Emerging Technologies: Mobilizing Your Information
"The primary benefit is having the information required to do your job at the point your job is being performed," says Mike LeRoy, director of retail systems for Sears. "For us, it translates to increased productivity, better customer service and better sales because you ensure everything in the stockroom is represented on the selling floor."
For Sears, implementing the mobile solution went fairly smoothly, although moving some data from the Web to the mobile unit proved challenging. "Some of our webpages that contain processes and procedures had to be reformatted so that they were viewable both on a desktop screen and from the Palm," LeRoy says.
Never Walk Alone
While Sears worked by itself to bring its applications and data to mobile devices, that approach won’t work for every company.
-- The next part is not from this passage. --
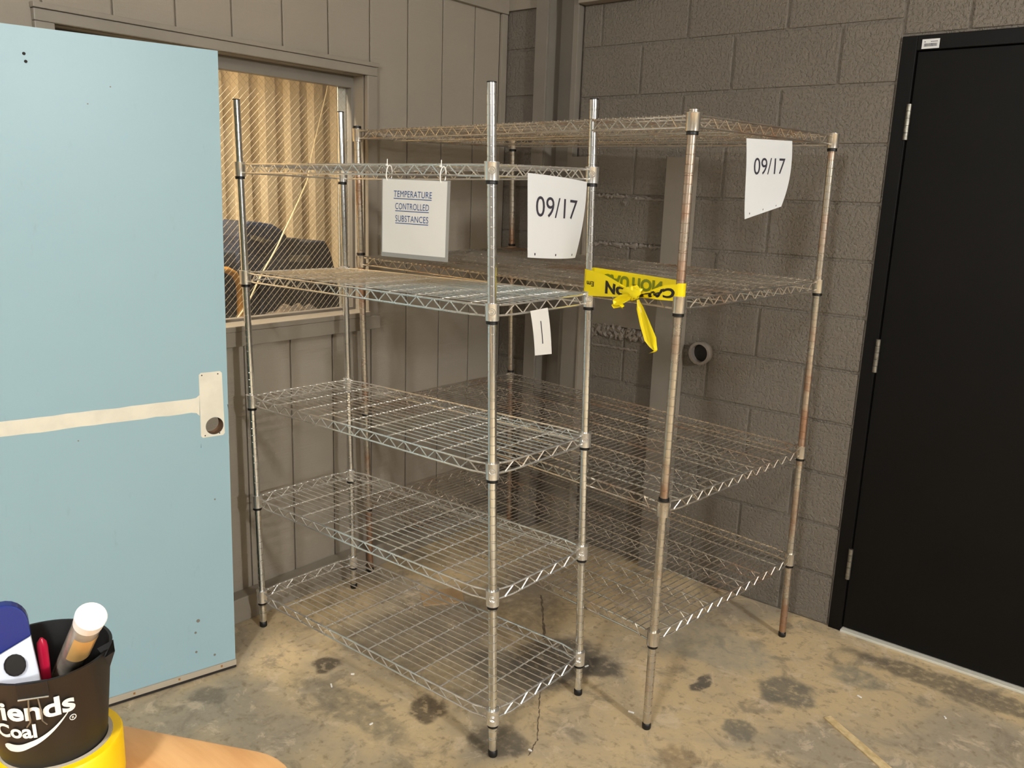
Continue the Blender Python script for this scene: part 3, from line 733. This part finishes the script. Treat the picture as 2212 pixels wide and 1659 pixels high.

Partnerships may prove the rule rather than the exception, so it’s important to find a partner that can help you achieve your wireless goals, is viable, clearly spells out what it can offer, and can provide the support and training you’ll need postimplementation.
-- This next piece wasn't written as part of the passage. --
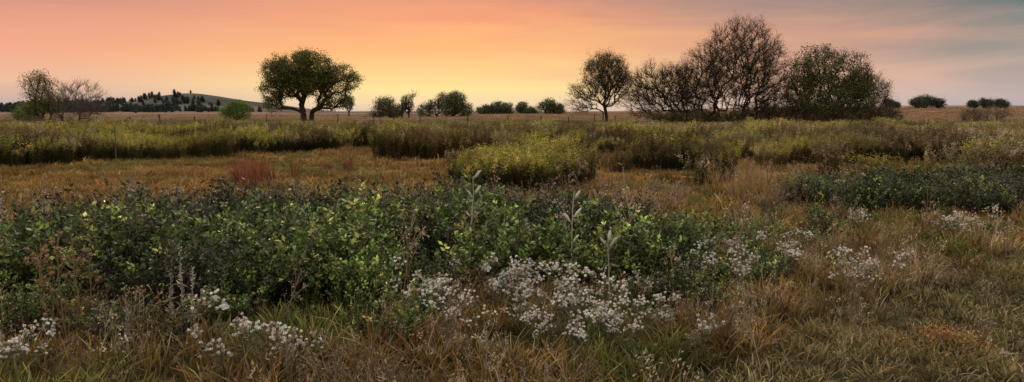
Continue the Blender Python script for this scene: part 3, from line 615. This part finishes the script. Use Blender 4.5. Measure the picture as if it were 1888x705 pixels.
for (a, b, h) in [(-15.4, 28.4, 1.4), (-8.5, 45, 1.6), (-6.7, 46, 1.3), (4.3, 48, 1.4), (14.8, 44, 1.3)]:
    mb = MB(); tubes(mb, np.array([[0, 0, -.1]]), np.array([[.02, 0, h]]), np.array([.02]), np.array([.018]), np.array((.10, .09, .08)), 0, 6)
    tubes(mb, np.array([[-.03, 0, h*.9]]), np.array([[.04, 0, h*.9]]), np.array([.01]), np.array([.01]), np.array((.25, .24, .22)), 0, 6)
    obj('fence_post', mb.mesh('fence_post', [M_post]), loc=(a, b, float(ground_h(a, b))))

# ------------------------------------------------------------------ sky
w = bpy.data.worlds.new('World'); scene.world = w; w.use_nodes = True
nt = w.node_tree; N = nt.nodes; L = nt.links; N.clear()
out = N.new('ShaderNodeOutputWorld'); tc = N.new('ShaderNodeTexCoord'); sp = N.new('ShaderNodeSeparateXYZ'); L.new(tc.outputs['Generated'], sp.inputs[0])
def math_(op, a, b=None, c=None):
    m = N.new('ShaderNodeMath'); m.operation = op
    for i_, v in enumerate((a, b, c)):
        if v is None: continue
        if isinstance(v, (int, float)): m.inputs[i_].default_value = v
        else: L.new(v, m.inputs[i_])
    return m.outputs[0]
az = math_('ARCTAN2', sp.outputs['X'], sp.outputs['Y'])
mpn = N.new('ShaderNodeMapping'); mpn.inputs['Scale'].default_value = (2.4, 2.4, 20); mpn.inputs['Rotation'].default_value = (0, math.radians(6), 0)
L.new(tc.outputs['Generated'], mpn.inputs['Vector'])
ns_ = N.new('ShaderNodeTexNoise'); ns_.inputs['Scale'].default_value = 1.5; ns_.inputs['Detail'].default_value = 6; ns_.inputs['Roughness'].default_value = .55; ns_.inputs['Distortion'].default_value = .6
L.new(mpn.outputs[0], ns_.inputs['Vector'])
cen = math_('SUBTRACT', ns_.outputs['Fac'], .5)
tz = math_('DIVIDE', sp.outputs['Z'], .2); tz = math_('MULTIPLY_ADD', cen, math_('MULTIPLY', math_('MINIMUM', math_('MAXIMUM', tz, 0), 1), .65), tz)
def s2l(c): return tuple(((v/255)/12.92 if v/255 <= .04045 else ((v/255+.055)/1.055)**2.4) for v in c)
def ramp(fac, stops):
    r_ = N.new('ShaderNodeValToRGB'); el = r_.color_ramp.elements
    while len(el) < len(stops): el.new(.5)
    for e_, (q, c) in zip(el, stops): e_.position = q; e_.color = (*s2l(c), 1)
    L.new(fac, r_.inputs[0]); return r_.outputs[0]
Rl = ramp(tz, [(0, (172, 162, 168)), (.06, (196, 170, 164)), (.16, (232, 182, 152)), (.38, (238, 162, 128)), (.6, (218, 146, 122)), (.8, (180, 132, 118)), (1, (146, 120, 116))])
Rc = ramp(tz, [(0, (222, 196, 174)), (.06, (244, 214, 168)), (.15, (255, 226, 152)), (.4, (255, 186, 118)), (.62, (242, 158, 112)), (.82, (212, 144, 118)), (1, (166, 128, 116))])
Rr = ramp(tz, [(0, (202, 182, 178)), (.08, (226, 190, 172)), (.2, (236, 184, 154)), (.42, (214, 158, 132)), (.66, (168, 138, 125)), (.85, (130, 122, 118)), (1, (116, 118, 118))])
Rf = ramp(tz, [(0, (176, 168, 174)), (.08, (188, 172, 170)), (.22, (178, 160, 154)), (.42, (142, 140, 135)), (.62, (98, 116, 116)), (1, (88, 110, 117))])
def mixc(f, a, b):
    m = N.new('ShaderNodeMix'); m.data_type = 'RGBA'; L.new(f, m.inputs[0]); L.new(a, m.inputs[6]); L.new(b, m.inputs[7]); return m.outputs[2]
def mr_(v, a, b, c=0., d=1.):
    m = N.new('ShaderNodeMapRange'); m.interpolation_type = 'SMOOTHSTEP'; L.new(v, m.inputs['Value'])
    for nme, val in (('From Min', a), ('From Max', b), ('To Min', c), ('To Max', d)): m.inputs[nme].default_value = val
    return m.outputs[0]
az2 = math_('MULTIPLY_ADD', cen, .25, az)
c = mixc(mr_(az2, -.62, -.12), Rl, Rc); c = mixc(mr_(az2, -.05, .38), c, Rr); c = mixc(mr_(az2, .34, .66), c, Rf)
zen = N.new('ShaderNodeRGB'); zen.outputs[0].default_value = (1.16, 1.10, 1.03, 1)
c = mixc(mr_(sp.outputs['Z'], .22, .55), c, zen.outputs[0])
bgA = N.new('ShaderNodeBackground'); L.new(c, bgA.inputs[0]); bgA.inputs[1].default_value = 1.0
sky = N.new('ShaderNodeTexSky'); sky.sky_type = 'NISHITA'; sky.sun_disc = False; sky.sun_elevation = math.radians(38); sky.sun_rotation = math.radians(-25)
bgB = N.new('ShaderNodeBackground'); L.new(sky.outputs[0], bgB.inputs[0]); bgB.inputs[1].default_value = .004
ads = N.new('ShaderNodeAddShader'); L.new(bgA.outputs[0], ads.inputs[0]); L.new(bgB.outputs[0], ads.inputs[1]); L.new(ads.outputs[0], out.inputs['Surface'])

sun = bpy.data.lights.new('sun', 'SUN'); sun.energy = 1.6; sun.angle = math.radians(12); sun.color = (1, .88, .70)
so = bpy.data.objects.new('sun', sun); scene.collection.objects.link(so)
v = Vector((-.33, .71, .62))*-1; so.rotation_euler = v.to_track_quat('-Z', 'Y').to_euler()

cam = bpy.data.cameras.new('camera'); co = bpy.data.objects.new('camera', cam); scene.collection.objects.link(co)
cam.lens = 25.7; cam.sensor_width = 36; cam.clip_end = 9000; cam.clip_start = .05
co.location = (0, 0, 2.0); co.rotation_euler = (math.radians(90-6.22), 0, 0)
scene.camera = co
scene.view_settings.view_transform = 'Standard'; scene.view_settings.look = 'None'; scene.view_settings.exposure = 0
First, be wary of hype. "Don’t necessarily believe a vendor that tells you it can support all devices," says Adam Zawel, an analyst with the Yankee Group. "It might be able to support some functionality on several devices, but if you dig a little deeper, you’ll find it doesn’t support all the things you want to do on the device."
Also, don’t underestimate the task at hand. "The most important step is to make sure you have a partner who can deliver a solution that can be completely integrated," says Arch’s Schmersahl. "As you [put] piecemeal things together to try and find the right wireless network and the right developer and the right back-end system, the workload becomes quite oppressive."
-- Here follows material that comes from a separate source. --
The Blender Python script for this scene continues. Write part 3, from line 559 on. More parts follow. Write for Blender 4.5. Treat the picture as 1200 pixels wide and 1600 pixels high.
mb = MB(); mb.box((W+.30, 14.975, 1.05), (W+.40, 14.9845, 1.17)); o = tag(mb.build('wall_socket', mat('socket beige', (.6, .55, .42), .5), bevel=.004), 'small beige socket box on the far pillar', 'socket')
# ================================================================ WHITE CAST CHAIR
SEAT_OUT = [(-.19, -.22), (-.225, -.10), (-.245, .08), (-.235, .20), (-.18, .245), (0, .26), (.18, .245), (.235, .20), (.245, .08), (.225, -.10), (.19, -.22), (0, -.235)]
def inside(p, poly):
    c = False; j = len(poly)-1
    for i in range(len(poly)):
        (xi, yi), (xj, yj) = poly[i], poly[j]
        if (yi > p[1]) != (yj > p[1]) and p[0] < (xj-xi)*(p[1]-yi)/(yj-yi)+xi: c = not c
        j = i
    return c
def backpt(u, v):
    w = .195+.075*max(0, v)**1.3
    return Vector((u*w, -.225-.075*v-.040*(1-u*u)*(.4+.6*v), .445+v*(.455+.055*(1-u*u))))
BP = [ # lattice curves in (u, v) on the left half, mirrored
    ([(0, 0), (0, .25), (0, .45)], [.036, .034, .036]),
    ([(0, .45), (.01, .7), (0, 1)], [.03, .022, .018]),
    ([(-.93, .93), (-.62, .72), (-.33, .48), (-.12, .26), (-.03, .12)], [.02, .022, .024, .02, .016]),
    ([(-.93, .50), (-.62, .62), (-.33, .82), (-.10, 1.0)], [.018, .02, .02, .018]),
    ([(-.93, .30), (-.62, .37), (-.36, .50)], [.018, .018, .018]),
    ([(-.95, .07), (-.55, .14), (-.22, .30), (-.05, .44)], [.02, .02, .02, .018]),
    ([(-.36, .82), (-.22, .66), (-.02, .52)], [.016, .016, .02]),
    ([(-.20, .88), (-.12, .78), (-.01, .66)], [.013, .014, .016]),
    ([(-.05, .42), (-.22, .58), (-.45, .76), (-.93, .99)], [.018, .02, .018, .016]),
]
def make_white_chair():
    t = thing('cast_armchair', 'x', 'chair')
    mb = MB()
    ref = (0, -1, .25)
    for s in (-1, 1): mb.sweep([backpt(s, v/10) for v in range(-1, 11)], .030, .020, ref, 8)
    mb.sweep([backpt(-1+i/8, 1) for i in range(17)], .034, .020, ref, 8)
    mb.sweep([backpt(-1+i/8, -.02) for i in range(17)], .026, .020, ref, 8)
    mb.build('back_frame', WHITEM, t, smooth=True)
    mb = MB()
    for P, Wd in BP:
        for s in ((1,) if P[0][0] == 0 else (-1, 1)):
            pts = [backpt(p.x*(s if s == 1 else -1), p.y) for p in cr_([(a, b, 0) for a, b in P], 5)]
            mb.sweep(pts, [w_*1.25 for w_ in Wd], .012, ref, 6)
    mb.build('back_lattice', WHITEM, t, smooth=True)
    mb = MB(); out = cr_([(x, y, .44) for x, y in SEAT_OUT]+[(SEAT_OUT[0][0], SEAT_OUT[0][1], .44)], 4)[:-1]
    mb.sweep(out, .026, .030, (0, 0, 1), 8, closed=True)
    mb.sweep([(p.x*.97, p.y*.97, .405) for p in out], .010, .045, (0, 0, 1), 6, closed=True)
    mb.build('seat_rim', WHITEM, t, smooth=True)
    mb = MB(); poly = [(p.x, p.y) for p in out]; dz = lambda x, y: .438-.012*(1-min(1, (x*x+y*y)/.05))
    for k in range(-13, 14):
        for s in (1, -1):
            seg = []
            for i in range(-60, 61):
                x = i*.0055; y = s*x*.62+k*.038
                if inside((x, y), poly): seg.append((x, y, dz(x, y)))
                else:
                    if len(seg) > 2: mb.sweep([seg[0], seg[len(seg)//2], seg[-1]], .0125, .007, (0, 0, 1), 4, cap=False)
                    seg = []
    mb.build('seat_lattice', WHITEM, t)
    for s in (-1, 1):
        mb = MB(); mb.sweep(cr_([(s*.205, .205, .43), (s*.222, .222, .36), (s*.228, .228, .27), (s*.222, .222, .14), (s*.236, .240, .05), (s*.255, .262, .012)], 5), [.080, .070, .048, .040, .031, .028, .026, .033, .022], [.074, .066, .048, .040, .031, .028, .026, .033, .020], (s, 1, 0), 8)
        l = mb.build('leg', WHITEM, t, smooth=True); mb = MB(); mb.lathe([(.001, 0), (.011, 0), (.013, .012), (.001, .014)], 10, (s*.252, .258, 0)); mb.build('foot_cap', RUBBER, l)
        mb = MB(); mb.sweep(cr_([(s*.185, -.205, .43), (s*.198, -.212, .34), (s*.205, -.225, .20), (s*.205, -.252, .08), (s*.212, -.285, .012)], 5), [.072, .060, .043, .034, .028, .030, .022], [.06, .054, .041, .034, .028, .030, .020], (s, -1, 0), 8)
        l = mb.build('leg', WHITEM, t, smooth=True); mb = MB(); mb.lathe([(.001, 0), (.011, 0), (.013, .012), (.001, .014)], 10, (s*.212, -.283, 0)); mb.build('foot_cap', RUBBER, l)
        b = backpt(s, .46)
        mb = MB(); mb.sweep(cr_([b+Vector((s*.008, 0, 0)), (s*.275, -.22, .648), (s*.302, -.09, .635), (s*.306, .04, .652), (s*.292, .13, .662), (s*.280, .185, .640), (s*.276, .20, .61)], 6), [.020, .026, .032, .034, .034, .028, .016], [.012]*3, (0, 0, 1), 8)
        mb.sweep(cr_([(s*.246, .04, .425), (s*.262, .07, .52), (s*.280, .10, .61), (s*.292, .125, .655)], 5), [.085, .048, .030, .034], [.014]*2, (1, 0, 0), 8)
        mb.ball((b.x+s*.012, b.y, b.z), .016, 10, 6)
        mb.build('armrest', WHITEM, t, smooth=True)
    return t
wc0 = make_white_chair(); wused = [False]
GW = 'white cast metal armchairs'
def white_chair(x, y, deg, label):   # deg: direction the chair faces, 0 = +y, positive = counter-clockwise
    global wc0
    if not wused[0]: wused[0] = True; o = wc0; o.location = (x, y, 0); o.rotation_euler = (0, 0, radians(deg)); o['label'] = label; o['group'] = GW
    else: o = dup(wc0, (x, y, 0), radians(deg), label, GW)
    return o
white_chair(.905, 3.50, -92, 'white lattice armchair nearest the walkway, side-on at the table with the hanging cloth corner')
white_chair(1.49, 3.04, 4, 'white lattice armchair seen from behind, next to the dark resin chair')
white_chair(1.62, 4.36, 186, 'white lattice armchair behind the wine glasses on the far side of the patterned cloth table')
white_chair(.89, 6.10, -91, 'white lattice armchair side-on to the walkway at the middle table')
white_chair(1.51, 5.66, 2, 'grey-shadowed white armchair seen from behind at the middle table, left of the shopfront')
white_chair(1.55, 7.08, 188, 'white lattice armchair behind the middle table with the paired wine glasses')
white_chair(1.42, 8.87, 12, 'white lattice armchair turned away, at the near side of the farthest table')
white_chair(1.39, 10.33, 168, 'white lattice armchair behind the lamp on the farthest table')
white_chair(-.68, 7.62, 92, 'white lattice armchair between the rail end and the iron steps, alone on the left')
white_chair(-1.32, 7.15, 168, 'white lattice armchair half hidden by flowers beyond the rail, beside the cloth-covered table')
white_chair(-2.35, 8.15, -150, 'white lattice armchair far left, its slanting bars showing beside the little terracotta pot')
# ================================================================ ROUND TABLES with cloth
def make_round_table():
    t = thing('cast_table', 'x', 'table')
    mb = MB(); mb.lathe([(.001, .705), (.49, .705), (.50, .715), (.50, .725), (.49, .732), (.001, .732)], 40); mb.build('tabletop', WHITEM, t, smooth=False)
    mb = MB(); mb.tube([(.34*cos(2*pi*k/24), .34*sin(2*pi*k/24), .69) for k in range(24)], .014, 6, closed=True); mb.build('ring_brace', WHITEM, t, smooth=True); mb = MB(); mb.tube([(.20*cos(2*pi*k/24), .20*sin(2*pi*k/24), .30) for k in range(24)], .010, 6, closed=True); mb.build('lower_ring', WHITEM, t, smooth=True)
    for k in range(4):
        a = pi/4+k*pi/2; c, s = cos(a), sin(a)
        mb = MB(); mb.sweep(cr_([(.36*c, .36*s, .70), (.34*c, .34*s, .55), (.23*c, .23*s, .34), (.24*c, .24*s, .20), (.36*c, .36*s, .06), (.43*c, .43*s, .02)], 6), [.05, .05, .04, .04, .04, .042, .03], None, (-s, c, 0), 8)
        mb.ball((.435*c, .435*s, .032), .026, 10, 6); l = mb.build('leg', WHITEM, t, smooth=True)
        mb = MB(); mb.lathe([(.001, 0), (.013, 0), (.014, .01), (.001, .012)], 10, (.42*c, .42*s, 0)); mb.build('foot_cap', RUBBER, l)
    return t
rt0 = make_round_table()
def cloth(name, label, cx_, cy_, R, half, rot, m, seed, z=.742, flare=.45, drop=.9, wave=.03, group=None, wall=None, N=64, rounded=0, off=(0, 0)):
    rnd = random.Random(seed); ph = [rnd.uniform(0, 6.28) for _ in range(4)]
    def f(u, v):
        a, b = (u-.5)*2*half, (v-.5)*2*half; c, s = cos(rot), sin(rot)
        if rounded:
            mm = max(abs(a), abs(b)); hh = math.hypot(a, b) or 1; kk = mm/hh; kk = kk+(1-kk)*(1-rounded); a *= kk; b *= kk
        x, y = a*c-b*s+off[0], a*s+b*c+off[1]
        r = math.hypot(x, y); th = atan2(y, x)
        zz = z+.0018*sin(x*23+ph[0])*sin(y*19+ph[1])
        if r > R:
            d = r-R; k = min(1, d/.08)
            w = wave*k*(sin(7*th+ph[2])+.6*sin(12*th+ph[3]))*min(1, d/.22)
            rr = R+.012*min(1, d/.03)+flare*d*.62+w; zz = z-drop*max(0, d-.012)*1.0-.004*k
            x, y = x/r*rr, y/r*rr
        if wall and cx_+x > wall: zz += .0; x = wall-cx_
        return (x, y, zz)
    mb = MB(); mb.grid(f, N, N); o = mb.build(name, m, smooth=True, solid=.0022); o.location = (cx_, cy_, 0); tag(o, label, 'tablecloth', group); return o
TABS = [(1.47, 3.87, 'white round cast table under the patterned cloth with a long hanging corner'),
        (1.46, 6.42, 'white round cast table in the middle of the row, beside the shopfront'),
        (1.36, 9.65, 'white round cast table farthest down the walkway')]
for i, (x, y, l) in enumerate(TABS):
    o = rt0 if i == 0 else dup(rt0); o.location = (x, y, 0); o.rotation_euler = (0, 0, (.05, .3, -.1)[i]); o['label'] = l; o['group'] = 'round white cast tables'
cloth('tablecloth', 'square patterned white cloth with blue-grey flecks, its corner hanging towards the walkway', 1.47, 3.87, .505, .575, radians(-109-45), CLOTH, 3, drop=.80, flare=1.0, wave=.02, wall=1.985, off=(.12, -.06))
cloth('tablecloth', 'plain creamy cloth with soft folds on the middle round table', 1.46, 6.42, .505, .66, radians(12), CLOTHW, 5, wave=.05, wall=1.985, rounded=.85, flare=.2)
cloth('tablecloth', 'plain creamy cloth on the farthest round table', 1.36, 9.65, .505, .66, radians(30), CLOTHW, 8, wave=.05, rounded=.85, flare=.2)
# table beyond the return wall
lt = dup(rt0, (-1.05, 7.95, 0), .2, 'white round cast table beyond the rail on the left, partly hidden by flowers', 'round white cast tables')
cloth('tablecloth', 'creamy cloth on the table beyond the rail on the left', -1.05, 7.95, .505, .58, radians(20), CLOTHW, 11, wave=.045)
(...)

Additionally, taking the time to educate workers properly and introducing the mobile solution through a pilot project can improve your chances of success. Sears’s LeRoy, for example, says he’d approach training differently if he had to do it over again. "I would go through an orientation on browser use," he says. "We did more of a hands-on approach, but we probably should have invested some time up front educating folks in the nuances of working in the browser world rather then assume they were familiar with it."
Hidden Hurdles
Even if you approach a mobile project carefully, problems still lurk. Today’s hot mobile technologies may not stand up to the test of time as their market emerges. Mobile standards are in a constant state of flux. New devices arrive every week.